Canada Nov. 18, 2017

Elevating military chaplaincy a nod to religion's importance

By Deborah Gyapong

Maj.-Gen. Guy Chapdelaine (centre), a Roman Catholic priest and former brigadier-general, receives the insignia of his new rank from Gen. Jonathan Vance (left) and Lt.-Gen. Charles Lamarre. (Deborah Gyapong / CCN)

OTTAWA (CCN)—The promotion of Canada’s chaplain general to major-general is being seen as a recognition of the significance of Canada’s military chaplaincy.

Maj.-Gen. Guy Chapdelaine, a Roman Catholic priest and former brigadier-general, received his epaulets Nov. 7 from Chief of the Defence Staff Gen. Jonathan Vance and Lt.-Gen. Charles Lamarre.

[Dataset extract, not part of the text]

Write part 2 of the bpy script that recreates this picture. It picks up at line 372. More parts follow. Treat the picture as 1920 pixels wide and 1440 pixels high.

“I’m very humbled by this promotion; it was unexpected,” said Maj.-Gen. Chapdelaine in an interview. He said Vance mentioned a few months ago he wanted to elevate the chaplaincy. 

“It’s really the chaplaincy through this promotion that was elevated, not myself as chaplain general,” he said. “It’s a recognition of the importance of religion, especially with the new policy of the Canadian Armed Forces: Strong, Secure, Engaged.”

The policy takes a “holistic approach” to well being and health that includes “spiritual health” for personnel and their families, including a suicide strategy and the importance of spirituality to develop spiritual resilience, he said.

As an example, Bishop Scott McCaig of the Military Ordinariate led a military delegation of more than 60 people on a pilgrimage to Lourdes at the end of May, said Maj.-Gen. Chapdelaine.

“It was one program that we had for spiritual resilience especially for those who are injured, for Canadian Armed Forces members and families who want to find a way to deepen their faith.”

The aim, he said, is for families facing adversity "to reflect on the spiritual aspect of our life and the importance of spirituality,” he said.

“Our faith helps us to cope with difficult moments in our life,” he said, citing as examples divorce, illness, PTSD, the death of a loved one, the illness of a child, or the death of soldiers, including suicide.

He recalled how at this year’s Remembrance Day ceremony he prayed for all those who have considered or attempted suicide.

“It’s important to be open on these questions, to give our soldiers all the possible tools” for spiritual and physical health, “to help us to cope with difficult situations we can meet in our military life and in life in general,” Maj.-Gen. Chapdelaine said.

Since Gen. Vance took over in 2015, the chaplain general has been invited to participate in the Armed Forces Council that includes all the commanders of the various branches: Air Force, Navy, Army, and Special Forces. It also includes advisers such as the reserve adviser and the judge advocate general, he said.

“I think I’m the first chaplain general to be invited,” Maj.-Gen. Chapdelaine said. Previously, the chaplain general was invited to give the council a 10-minute briefing once a year.

He is “now around the table” in the role of an “adviser rooted in this committee,” he said. In addition, he now meets with the chief of the defence staff every three months on “moral and spiritual issues relating to the well-being of members and their families.”

The interfaith team of military chaplains greeted the promotion with “a very positive reaction,” said Maj.-Gen. Chapdelaine. “It was a morale booster.”

Along with the promotion of health and spiritual well being is an acknowledgement of Canada’s religious diversity. “We are anticipating a growth of the chaplaincy in numbers,” Maj.-Gen. Chapdelaine said. “That is why recruiting is very important to us.”

“I would like to see chaplains coming from other religions that are not represented in the chaplaincy: Buddhist, Hindu and Sikh chaplains,” he said. “We find them in the different police forces. I would like to have the same thing in the Canadian Armed Forces.”

At the same time, “we need to find the right people with the right education to work in the chaplaincy, as we have all the standards for our Christian, Jewish and Muslim chaplains.”

In 2019, his office will have new positions for three chaplains who will work on new programs to develop spiritual resilience in the life of Armed Forces personnel and their families, he said.